There is something wild in the creation and we must subdue it for our survival. However, if we alter its nature and remove its wildness, we do not subdue but destroy it. This is the heart and soul of creative tension.
There is something wild within us too and it must be tamed, but never removed. The stereotypical creative writing class wants to tap into that wildness and let it out with Whitman’s “barbarian ‘Yowp!’” Yes, but…
The task of the artist is not to release the inner barbarian but to subdue it so that the artist – the man – flourishes. The task of the writer is not simply to release expressions of the self, but to take control of them, to rule them with wisdom and strength of will, and to raise them to true fruitfulness through discipline and the SUBsequent, hard-earned creative power.
For that reason, the subordinate sentence (and you can see from the foregoing why subordinate really is a very sound word to describe it) should take first place temporally and in precedent and should be taught with earnest and eager discipline.
The additive style also has a place, but contrary to expectations, perhaps, though not to experience, the additive style should follow the subordinate. I have no doubt at all that Sterne, living in the 17th century, was able to write such effective additive sentences BECAUSE he had learned to control his writing through the training he received in the subordinate style.

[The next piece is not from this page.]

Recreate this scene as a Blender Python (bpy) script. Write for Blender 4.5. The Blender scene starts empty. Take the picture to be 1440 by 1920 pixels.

However, I also believe that the 17th and 18th centuries went far overboard on their demands for rational order. Or rather, they misunderstood rational order, often putting it in conflict with the organic. If there is one point I wish this blog post had made, it is that the organic and the rational are not in opposition. I do not fight with my garden; I cultivate it. I do not seek to kill it; I seek to bless it. It is a great joy when an author or composer can join these often-divided corollaries, and achieve the greatness of a Shakespeare, a Chaucer, a Mozart, a Bach, a Coleridge, or a Michelangelo.
Creativity requires technical training and mastery of the tools. It also requires an open and receptive soul, one that is not limited to the discoveries made by rational thought, one that is open to being and truth and beauty and every kind of goodness and that, because it is trained, is able to take the untamed-ness of reality and express it in compelling, fitting, “subdued” forms. Creativity requires work; Creativity requires play.